A summit on Blockchain will be held on October 25 in Accra to deliberate on integrating the technology into Ghana’s financial management systems to tackle corruption and ensure judicious use of resources.
The Blockchain is a decentralised system of encrypting information. It uses a digitalised signature called the harsh system which makes it difficult to manipulate data.
The system can only be altered or updated through a consensus, which will require alteration of all subsequent records and even the collusion of the entire network.
To be organised by Nickgroup International Limited, the summit, it will be on the theme, ‘The impact of Blockchain on businesses and national development.’
It will engage experts from industry and academia, policy makers, as well as key players in Ghana’s financial sector, including financial and investment experts, Bankers, Insurance Brokers and Forex traders, government officials, among others.

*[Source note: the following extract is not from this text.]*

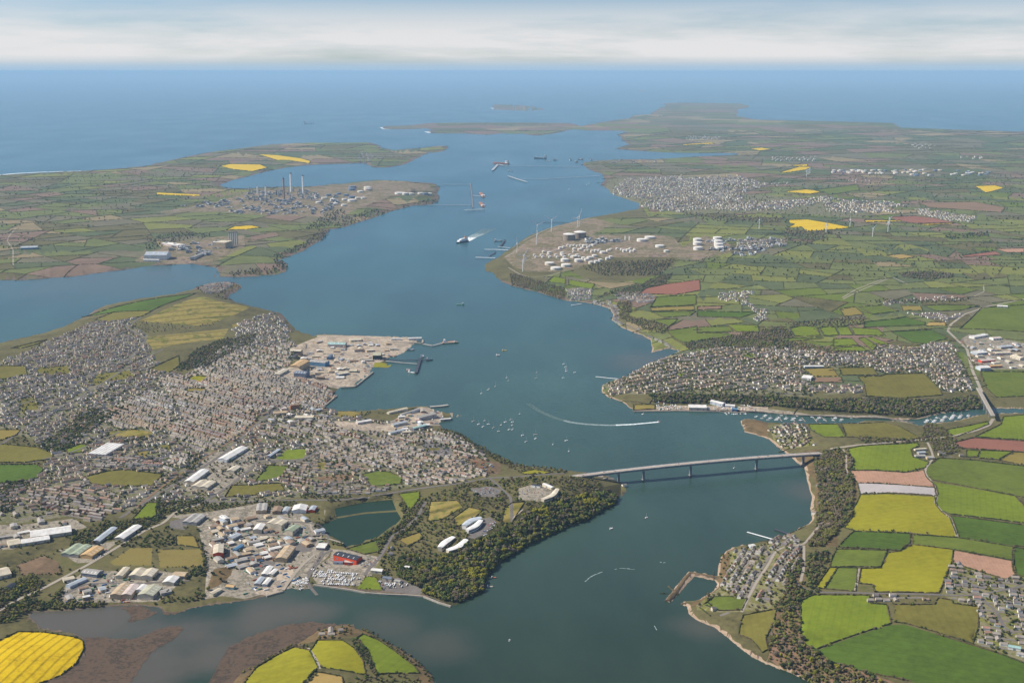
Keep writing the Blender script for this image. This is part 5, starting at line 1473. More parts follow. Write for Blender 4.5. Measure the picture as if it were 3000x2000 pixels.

Topics to be discussed include ‘The introduction to Blockchain; uses and application of Blockchain’; ‘Bit coins, its history, present and future’; ‘Alternative coin offerings; basics to crypto currency trading’ and ‘Emerging opportunities in the Blockchain space for Africa’.
The Blockchain was developed on back of growing cases of corruption and people amassing wealth for themselves both in the public and public sector in most countries particularly Africa.
Due to ineffective mechanisms and systems to trace them, perpetrators escape punishment with Ghana having to contend with the loss of state funds through the manipulation of documents, payroll fraud, fake licensing, illegal transactions, and abuse of contracts and office.
The presence of logistical and administrative challenges has disrupted the mandate of authorities to assist government in tracking and monitoring contracts and the disbursement of funds for procurement purposes.
Industry leaders as well as countries who have explored the Blockchain have reported of enhanced transparency, enhanced security, improved traceability, effective monitoring, increased efficiency and speed as well as reduced cost on all transactions.
According to the organisers of the summit, such deliberations would not only bring sanity into the system but would help bridge the financial gap between Ghana and the developed world as it positions herself to embrace the new technology.